In their top hats and tails, a magnificent new album up their sleeves, The Hives are the surprise hit of the weekend, their garage-rock cabaret packing even more punters into the tent than Green Day. The same can't be said for big-haired post-hardcore berserkers At the Drive-In, who mark their return after a decade's hiatus by wheeling a tea urn to Ride of the Valkyries then, like cleaning ladies, wielding brooms on the stage: literally sweeping the boards clean and starting again. A neat symbolic stunt. Shame hardly anyone sees it.

The most rock'n'roll performance comes from a band who aren't rock'*'roll in the literal sense. Canadian post-electroclashers Crystal Castles are so goth their balloons are black, but there's nothing reserved about purple-haired singer Alice Glass, crowdsurfing or diving to her knees in the photo pit and grabbing handfuls of woodchip. She's half Powerpuff Girl, half Iggy Pop.

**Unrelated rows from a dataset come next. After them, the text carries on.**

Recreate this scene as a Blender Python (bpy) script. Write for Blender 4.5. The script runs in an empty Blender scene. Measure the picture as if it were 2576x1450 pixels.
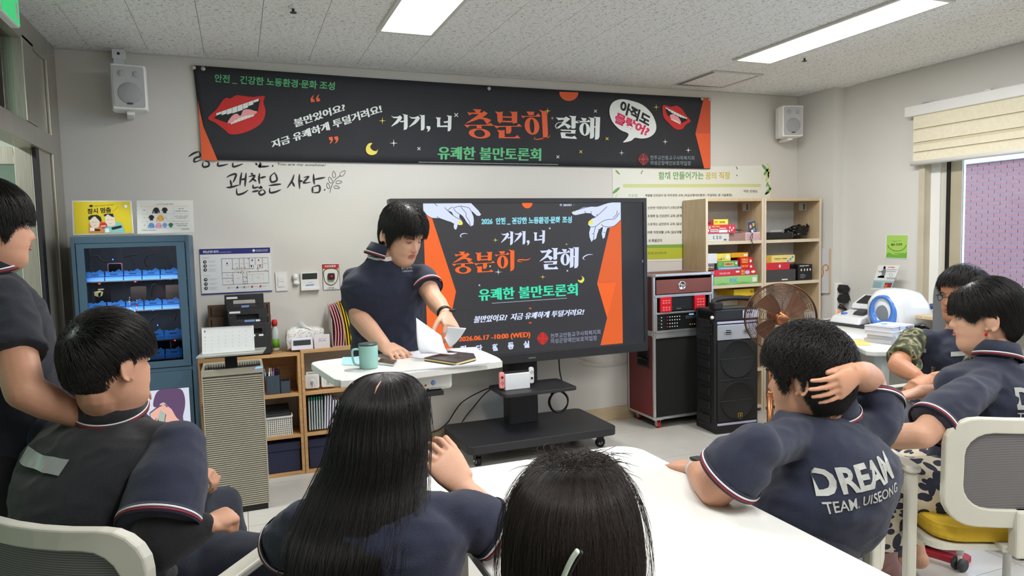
import bpy, bmesh, math, random
import numpy as np
from mathutils import Vector, Matrix, noise
from mathutils.geometry import tessellate_polygon

SC = bpy.context.scene
COL = SC.collection
PI = math.pi
rnd = random.Random(7)

# ------------------------------------------------------------------ camera
EYE_H, BACK_Y, CEIL_H, LEFT_X, RIGHT_X = 1.423, 4.6, 2.538, -0.9, 4.526
FPX = 1739.72
def _rot(yaw, pit, rol):
    cy, sy = math.cos(yaw), math.sin(yaw); cp, sp = math.cos(pit), math.sin(pit); cr, sr = math.cos(rol), math.sin(rol)
    A = np.array([[1,0,0],[0,0,-1],[0,1,0]]) @ np.array([[1,0,0],[0,cp,-sp],[0,sp,cp]]) @ np.array([[cy,sy,0],[-sy,cy,0],[0,0,1]])
    return np.array([[cr,-sr,0],[sr,cr,0],[0,0,1]]) @ A
CM = _rot(-0.3748386, 0.07376538, -0.02427222)
cam_data = bpy.data.cameras.new('camera')
cam_data.sensor_width = 36.0; cam_data.lens = FPX/2576*36; cam_data.clip_start = 0.05
cam = bpy.data.objects.new('camera', cam_data); COL.objects.link(cam)
mw = Matrix(((CM[0][0], -CM[1][0], -CM[2][0], 0), (CM[0][1], -CM[1][1], -CM[2][1], 0), (CM[0][2], -CM[1][2], -CM[2][2], EYE_H), (0,0,0,1)))
cam.matrix_world = mw
SC.camera = cam
SC.view_settings.view_transform = 'Standard'; SC.view_settings.look = 'None'
SC.view_settings.gamma = 1.0; SC.view_settings.use_curve_mapping = False
SC.view_settings.exposure = 0.0
SC.cycles.max_bounces = 8; SC.cycles.diffuse_bounces = 5; SC.cycles.glossy_bounces = 3; SC.cycles.transparent_max_bounces = 12
SC.cycles.caustics_reflective = False; SC.cycles.caustics_refractive = False
SC.cycles.sample_clamp_indirect = 6.0
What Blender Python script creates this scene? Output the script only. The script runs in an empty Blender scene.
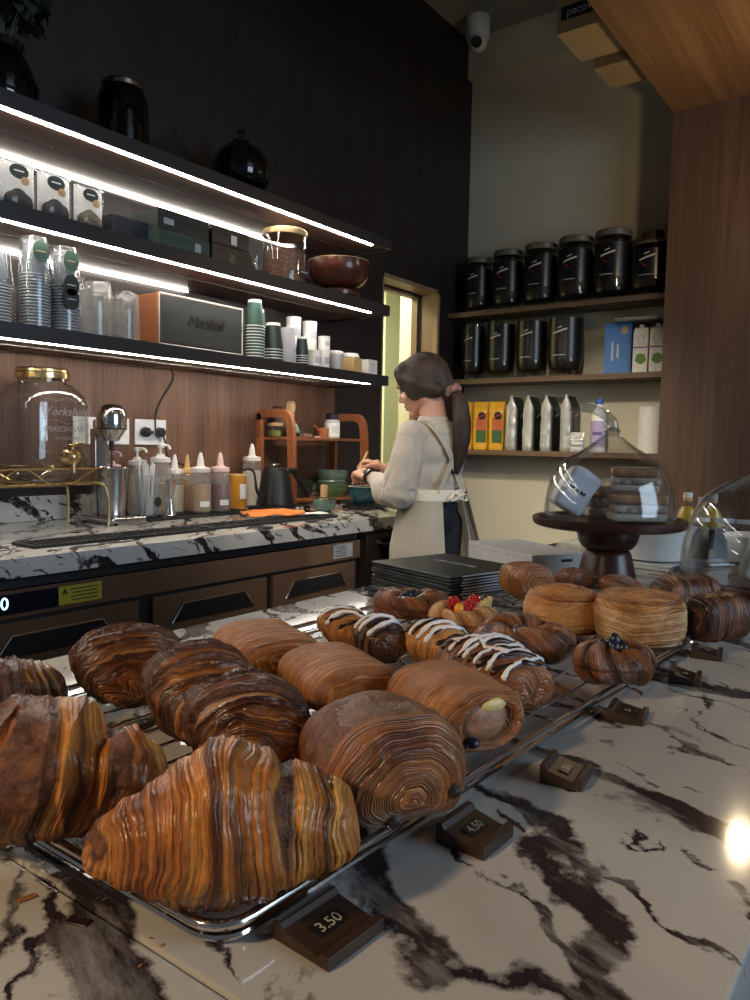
import bpy, bmesh, math, random
from math import sin, cos, pi, radians, sqrt, atan2, hypot, exp, floor
from mathutils import Vector, Matrix, noise as mnoise

random.seed(11)
SC = bpy.context.scene
COL = SC.collection

# ------------------------------------------------------------------ camera
cam_d = bpy.data.cameras.new('camera')
cam = bpy.data.objects.new('camera', cam_d)
COL.objects.link(cam)
cam_d.sensor_fit = 'VERTICAL'
cam_d.sensor_height = 36.0
cam_d.sensor_width = 27.0
cam_d.lens = 27.36
cam_d.clip_start = 0.02
psi, pit, rol = math.atan((935 - 375) / 760.0), radians(4.15), radians(1.06)
fw = Vector((-sin(psi) * cos(pit), cos(psi) * cos(pit), -sin(pit)))
rt = Vector((cos(psi), sin(psi), 0))
up = rt.cross(fw)
R2 = rt * cos(rol) + up * sin(rol)
U2 = -rt * sin(rol) + up * cos(rol)
m = Matrix((R2, U2, -fw)).transposed().to_4x4()
m.translation = Vector((0, 0, 1.22))
cam.matrix_world = m
SC.camera = cam

# ------------------------------------------------------------------ world, lights, exposure
SC.view_settings.view_transform = 'Standard'
SC.view_settings.look = 'None'
SC.view_settings.gamma = 1.0
SC.view_settings.use_curve_mapping = False
SC.view_settings.exposure = 0.0
SC.cycles.use_denoising = True
SC.cycles.max_bounces = 8
SC.cycles.transparent_max_bounces = 48
SC.cycles.caustics_reflective = False
SC.cycles.caustics_refractive = False
SC.cycles.sample_clamp_indirect = 4.0

w = bpy.data.worlds.new('world')
SC.world = w
w.use_nodes = True
w.node_tree.nodes['Background'].inputs[0].default_value = (0.85, 0.90, 1.0, 1)
w.node_tree.nodes['Background'].inputs[1].default_value = 0.075


def light(name, kind, loc, energy, color, size=0.1, aim=None, size_y=None, spot=None, blend=0.6):
    d = bpy.data.lights.new(name, kind)
    d.energy = energy
    d.color = color
    if kind == 'AREA':
        d.size = size
        if size_y:
            d.shape = 'RECTANGLE'
            d.size_y = size_y
    else:
        d.shadow_soft_size = size
    if kind == 'SPOT':
        d.spot_size = radians(spot or 60)
        d.spot_blend = blend
    o = bpy.data.objects.new(name, d)
    COL.objects.link(o)
    o.location = loc
    if aim is not None:
        o.rotation_euler = (Vector(aim) - Vector(loc)).to_track_quat('-Z', 'Y').to_euler()
    return o


PEND = (-0.599, 3.574, 2.40)
COOL = (0.64, 0.81, 1.0)
WARM = (1.0, 0.76, 0.46)
# shop-front daylight to the right of the customer side, the pendants over the bar, the corridor lamp
light('shop_window_daylight', 'AREA', (3.2, 1.6, 2.0), 90, COOL, 2.2, (-0.6, 1.2, 1.0), 2.0)
light('pendant_over_counter', 'POINT', PEND, 9.0, WARM, 0.042)
light('ceiling_spot_front', 'SPOT', (-0.62, -1.15, 2.05), 78, (1.0, 0.70, 0.40), 0.08, (-0.42, 0.36, 0.98), spot=30)
light('ceiling_spot_barista', 'SPOT', (-0.35, 0.9, 3.0), 210, (1.0, 0.83, 0.62), 0.15, (-1.75, 2.7, 1.1), spot=50)
light('added_wall_spot', 'SPOT', (-0.9, 1.7, 2.95), 300, (1.0, 0.88, 0.68), 0.12, (-1.95, 4.6, 0.75), spot=36, blend=0.9)  # spot added only to brighten the lower back wall, no known lamp
light('corridor_lamp', 'AREA', (-3.45, 4.05, 2.6), 42, (1.0, 0.93, 0.66), 0.6, (-3.4, 4.1, 0))


# ------------------------------------------------------------------ material helpers
def new_mat(name):
    mt = bpy.data.materials.new(name)
    mt.use_nodes = True
    nt = mt.node_tree
    b = nt.nodes['Principled BSDF']
    return mt, nt, b


def N(nt, kind, **kw):
    n = nt.nodes.new(kind)
    for k, v in kw.items():
        if k in n.inputs:
            n.inputs[k].default_value = v
        else:
            setattr(n, k, v)
    return n


def L(nt, a, b):
    nt.links.new(a, b)


def c4(c):
    return (c[0], c[1], c[2], 1.0)


def ramp(nt, fac, stops):
    r = nt.nodes.new('ShaderNodeValToRGB')
    e = r.color_ramp.elements
    while len(e) < len(stops):
        e.new(0.5)
    for i, (p, c) in enumerate(stops):
        e[i].position = p
        e[i].color = c4(c) if hasattr(c, '__len__') else (c, c, c, 1)
    L(nt, fac, r.inputs[0])
    return r


def plain(name, col, rough=0.5, metal=0.0, var=0.0, scale=30.0, bump=0.0, coat=0.0, spec=None, stretch=None, sss=0.0):
    mt, nt, b = new_mat(name)
    b.inputs['Roughness'].default_value = rough
    b.inputs['Metallic'].default_value = metal
    if coat:
        b.inputs['Coat Weight'].default_value = coat
        b.inputs['Coat Roughness'].default_value = 0.12
    if spec is not None:
        b.inputs['Specular IOR Level'].default_value = spec
    if sss:
        b.inputs['Subsurface Weight'].default_value = sss
        b.inputs['Subsurface Radius'].default_value = (0.01, 0.004, 0.002)
    tc = N(nt, 'ShaderNodeTexCoord')
    mp = N(nt, 'ShaderNodeMapping')
    mp.inputs['Scale'].default_value = stretch or (1, 1, 1)
    L(nt, tc.outputs['Object'], mp.inputs[0])
    nz = N(nt, 'ShaderNodeTexNoise', Scale=scale, Detail=4.0)
    L(nt, mp.outputs[0], nz.inputs['Vector'])
    v = var if var else 0.06
    lo = tuple(x * (1 - v) for x in col)
    hi = tuple(min(1, x * (1 + v)) for x in col)
    r = ramp(nt, nz.outputs['Fac'], [(0.3, lo), (0.7, hi)])
    L(nt, r.outputs[0], b.inputs['Base Color'])
    if bump:
        bp = N(nt, 'ShaderNodeBump', Strength=bump, Distance=0.002)
        L(nt, nz.outputs['Fac'], bp.inputs['Height'])
        L(nt, bp.outputs[0], b.inputs['Normal'])
    return mt


def wood(name, a, bcol, axis='Z', rough=0.45, fine=60.0, bump=0.15):
    """straight grain running along the given object axis"""
    mt, nt, b = new_mat(name)
    b.inputs['Roughness'].default_value = rough
    tc = N(nt, 'ShaderNodeTexCoord')
    mp = N(nt, 'ShaderNodeMapping')
    s = {'X': (0.03, 1, 1), 'Y': (1, 0.03, 1), 'Z': (1, 1, 0.03)}[axis]
    mp.inputs['Scale'].default_value = s
    L(nt, tc.outputs['Object'], mp.inputs[0])
    n1 = N(nt, 'ShaderNodeTexNoise', Scale=fine, Detail=5.0, Roughness=0.65)
    n2 = N(nt, 'ShaderNodeTexNoise', Scale=fine * 0.14, Detail=3.0, Distortion=0.8)
    L(nt, mp.outputs[0], n1.inputs['Vector'])
    L(nt, mp.outputs[0], n2.inputs['Vector'])
    mx = N(nt, 'ShaderNodeMix', data_type='FLOAT')
    mx.inputs[0].default_value = 0.45
    L(nt, n1.outputs['Fac'], mx.inputs[2])
    L(nt, n2.outputs['Fac'], mx.inputs[3])
    r = ramp(nt, mx.outputs[0], [(0.36, a), (0.64, bcol)])
    L(nt, r.outputs[0], b.inputs['Base Color'])
    bp = N(nt, 'ShaderNodeBump', Strength=bump, Distance=0.001)
    L(nt, n1.outputs['Fac'], bp.inputs['Height'])
    L(nt, bp.outputs[0], b.inputs['Normal'])
    return mt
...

The pick of the smaller stages are Turbonegro, a veteran band of Scandinavian bears (in the gay slang sense) wearing sailor caps, bowler hats and pith helmets, playing hard rock songs with titles like "I Got Erection". They're gloriously out of place. As opposed to simply not knowing where you are. Like Santigold, who undoes a fine set of skank-funk with three little words. "Thank you, Leeds!"